Calling Prime Minister Modi an ambitious and forward-looking person, Rhodes said it is a good asset for bilateral relationship. "Modi has focused a lot of that energy on domestic issues and the economy there, but the fact that he wants the US-India relationship to be a part of his ambitions for India I think is a significant factor in opening the space for us to get some things done here," Rhodes said.

"In their first conversation after Prime Minister Modi's election, I think they noted some similarities in terms of how their campaigns kind of changed the way in which politics was practiced in their respective countries," he said.

Rhodes said Obama sees India trip "as a potentially transitional if not transformational moment for the relationship, because we have a very strong and clear indication from India's leadership that they want to elevate our bilateral cooperation and our global cooperation."

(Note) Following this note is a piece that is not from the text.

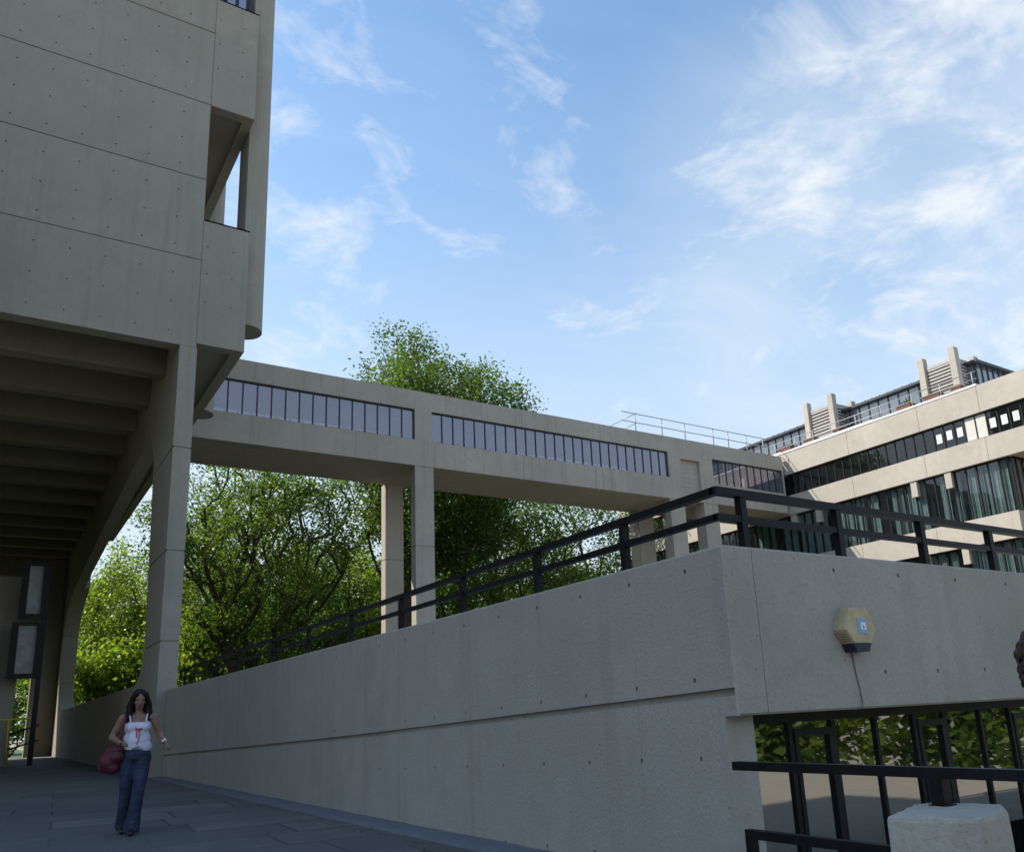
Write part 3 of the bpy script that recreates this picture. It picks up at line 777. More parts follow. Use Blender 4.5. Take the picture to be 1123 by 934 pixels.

Rhodes said Modi's invitation to Obama to be the Chief Guest for the Republic Day Parade on January 26 surprised the White House. "In terms of the invitation, I think it took us by some surprise," he said.

According to Indian officials, it was Prime Minister Modi who came up with the idea of inviting Obama. "There's a great affinity between the United States and India and our people. But there's also a history that is complicated and that would've made it seem highly unlikely that a US President would be sitting with India's leaders at the Republic Day ceremony as Chief Guest, as recently as well certainly over the course of recent decades," Rhodes said.

"President Obama was personally honored to receive that invitation. I think he saw it as building on a successful summit with Prime Minister Modi," said Rhodes, who is considered to be a close confidant of the US President on foreign policy and national security matters.

"President signaled this priority when he took office, and he did a lot of good work with Prime Minister Singh. Now, I think this invitation has great symbolic importance, and a lot of this visit, frankly, is events that are very important symbolically to the Indian people, but also that, I think, sets the table for deepened bilateral and people to people ties," he said.

Rhodes said for Obama to be invited as the first US President to attend as the chief guest sends a very important message to the world, as well as to the American and Indian people about their commitment to embrace the potential of this relationship.

Obama, who would be spending several hours in the open with hundreds and thousands of people along the majestic Rajpath on January 26 has never attended such an event overseas, he said.

Even domestically, the inauguration is the only event that can be compared with his participation in India's Republic Day Parade, Rhodes said. "I do not think Obama has attended any national day ceremonies as President. I'm fairly confident of that; I've been on just about all of his foreign travel and I can't recall President Obama attending any other national day ceremony," he said.

"It's a unique event. It is of great symbolic importance, given the US-India history and given the importance of Republic Day in India. And so that's why he was more than pleased to accept the invitation," Rhodes said in response to a question.

Responding to a question if this is a security night mare, Rhodes referred to the inaugural parade that the President views after his swearing in ceremony. "With respect to the President's security requirements, all I can tell you is, for instance, the President views his own inaugural parade. The two times he's been inaugurated, we had substantial parades here in the United States to mark the presidential inauguration in which the President walks in the parade and then is on a reviewing stand for a period of hours in front of the White House," he said.

"So to me that's the closest analogy. They're obviously different events, but that the most analogous event where the President is in a reviewing stand viewing this type of ceremony for a period of hours, I think that's the closest analogy we have," Rhodes said. "There's not been a similar event that he's attended overseas in which he's done so, so it's unique in that case," he said.

Phil Reiner, Senior Director National Security Council for South Asia at the White House, said there was a lot of excitement in the Administration after receiving the invitation. It was not only an "honour" to receive such an invitation with, but also there was the excitement that "we have the opportunity" to come and elevate the nature of this strategic partnership, he said in the joint conference call with Rhodes.

"This is a day that is incredibly important not just to the government of India, but to the people of India.”I think it goes without saying that this is a seminal moment in the bilateral relationship in that the extension of this invitation by the Prime Minister really continues to set a different tone for our reinvigorated partnership," he added.